— START OF EXERCISE INPUTS —
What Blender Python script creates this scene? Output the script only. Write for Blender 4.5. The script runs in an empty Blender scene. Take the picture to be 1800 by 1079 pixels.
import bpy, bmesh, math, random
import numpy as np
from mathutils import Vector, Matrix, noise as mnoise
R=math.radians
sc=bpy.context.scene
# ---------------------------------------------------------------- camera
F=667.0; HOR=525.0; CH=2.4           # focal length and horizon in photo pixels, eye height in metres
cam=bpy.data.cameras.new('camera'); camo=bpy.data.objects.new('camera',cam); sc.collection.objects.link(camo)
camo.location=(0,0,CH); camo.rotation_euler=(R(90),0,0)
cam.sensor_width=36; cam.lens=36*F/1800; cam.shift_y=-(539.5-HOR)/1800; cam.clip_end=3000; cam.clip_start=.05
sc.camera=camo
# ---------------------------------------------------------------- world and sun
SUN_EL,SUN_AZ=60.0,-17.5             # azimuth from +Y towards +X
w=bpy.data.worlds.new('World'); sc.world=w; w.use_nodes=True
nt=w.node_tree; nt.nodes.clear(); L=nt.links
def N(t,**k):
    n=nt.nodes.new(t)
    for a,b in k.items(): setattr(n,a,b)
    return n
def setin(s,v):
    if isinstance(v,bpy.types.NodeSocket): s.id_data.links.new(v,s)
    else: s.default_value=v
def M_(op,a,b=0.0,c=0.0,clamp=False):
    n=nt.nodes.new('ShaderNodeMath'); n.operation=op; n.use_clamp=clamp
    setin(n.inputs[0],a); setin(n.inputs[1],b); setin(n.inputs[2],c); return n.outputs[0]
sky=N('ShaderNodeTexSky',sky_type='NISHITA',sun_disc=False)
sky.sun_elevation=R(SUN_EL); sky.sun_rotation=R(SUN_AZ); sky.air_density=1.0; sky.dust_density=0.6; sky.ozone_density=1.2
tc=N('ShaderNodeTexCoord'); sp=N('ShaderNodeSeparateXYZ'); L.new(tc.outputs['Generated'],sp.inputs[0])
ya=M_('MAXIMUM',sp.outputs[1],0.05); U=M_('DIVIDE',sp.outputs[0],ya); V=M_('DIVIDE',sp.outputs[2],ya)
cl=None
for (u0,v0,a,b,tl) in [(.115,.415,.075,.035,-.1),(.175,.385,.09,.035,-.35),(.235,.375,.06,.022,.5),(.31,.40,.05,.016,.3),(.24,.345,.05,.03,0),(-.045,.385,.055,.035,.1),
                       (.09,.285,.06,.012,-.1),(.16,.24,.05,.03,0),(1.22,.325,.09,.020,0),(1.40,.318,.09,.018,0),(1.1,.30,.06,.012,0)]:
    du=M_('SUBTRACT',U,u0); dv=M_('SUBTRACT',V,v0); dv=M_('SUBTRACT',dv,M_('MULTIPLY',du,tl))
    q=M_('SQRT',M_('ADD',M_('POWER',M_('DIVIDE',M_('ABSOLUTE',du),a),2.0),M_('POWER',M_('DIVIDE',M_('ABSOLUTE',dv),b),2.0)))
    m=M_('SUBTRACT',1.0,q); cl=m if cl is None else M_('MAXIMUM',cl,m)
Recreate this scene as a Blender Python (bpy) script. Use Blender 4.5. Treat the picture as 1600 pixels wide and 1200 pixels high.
— END OF EXERCISE INPUTS —
Lines from the records above that hold "Blender" are the ones to list.

[SOLUTION TO THE EXERCISE]:
What Blender Python script creates this scene? Output the script only. Write for Blender 4.5. The script runs in an empty Blender scene. Take the picture to be 1800 by 1079 pixels.
Recreate this scene as a Blender Python (bpy) script. Use Blender 4.5. Treat the picture as 1600 pixels wide and 1200 pixels high.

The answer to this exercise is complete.